LATEST USDA REPORT REDUCES CORN YIELDS

Nov 09, 2010  |  Today's News |  Additional Research

Reduced ending stocks partnered with a smaller corn harvest means a strong corn market, at least until demand is rationed. Regardless of the decrease, this still is the third largest U.S. corn crop on record.

 

 Today, USDA’s report estimated production and yield to 12.5 billion bushels and 154.3 bushels per acre, down from the October report. With a lower surplus, or carry-out, now estimated at 827 million bushels, corn futures are expected to continue their increase and the average farm price was increased 20 cents per bushel over the October estimate, to $5.20 per bushel.

 

There will no doubt be a resurgence of the food vs fuel debate, but even media outlets are wary to jump on that story this time around. It cannot be ignored that higher corn prices mean higher input prices in some sectors, but the relative importance of that increase is now better understood by a broader audience. In late August, the USDA reported that food price increases in 2010 will be minimal.

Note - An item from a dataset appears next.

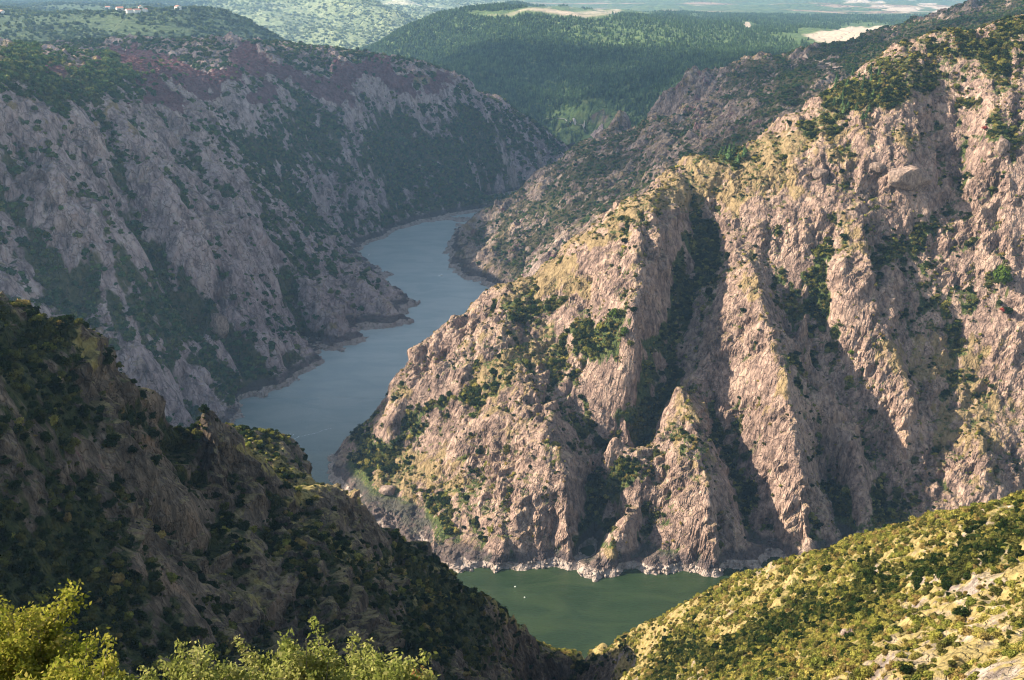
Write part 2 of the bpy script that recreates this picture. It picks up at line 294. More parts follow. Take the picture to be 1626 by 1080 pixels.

The Consumer Price Index (CPI) for all food increased 1.8 percent in 2009 and is forecast to increase from 0.5 to 1.5 percent in 2010 – the lowest increase since 1992.

 

Part of the difference is due to food marketers’ reluctance to raise their prices during an economic downturn, recognizing that consumers are increasingly turning to store brands and other lower-priced shopping options, abandoning brand loyalty for pocketbook awareness. Another portion is more directly related to the price of transportation. Oil prices are nowhere near their previous highs, and market speculation has throttled back, demonstrating the fallacy of the claims that food price increases were only directly correlated to corn price increases.

 

Influential bodies have backtracked on their former food vs fuel claims. In a July 2010 report, the World Bank stated that “the effect of biofuels on food prices has not been as large as originally thought, but that the use of commodities by financial investors may have been partly responsible for the 2007-08 spike.”

 

The United Kingdom’s Department for Environment, Food and Rural Affairs issued a report in March 2010 that discounted biofuels impact, stating “Available evidence suggests that biofuels had a relatively small contribution to the 2008 spike in agricultural commodity prices. Studies which have found a large biofuel impact across agricultural commodities have often considered too few variables, relied on statistical associations or made unrealistic or inconsistent assumptions.”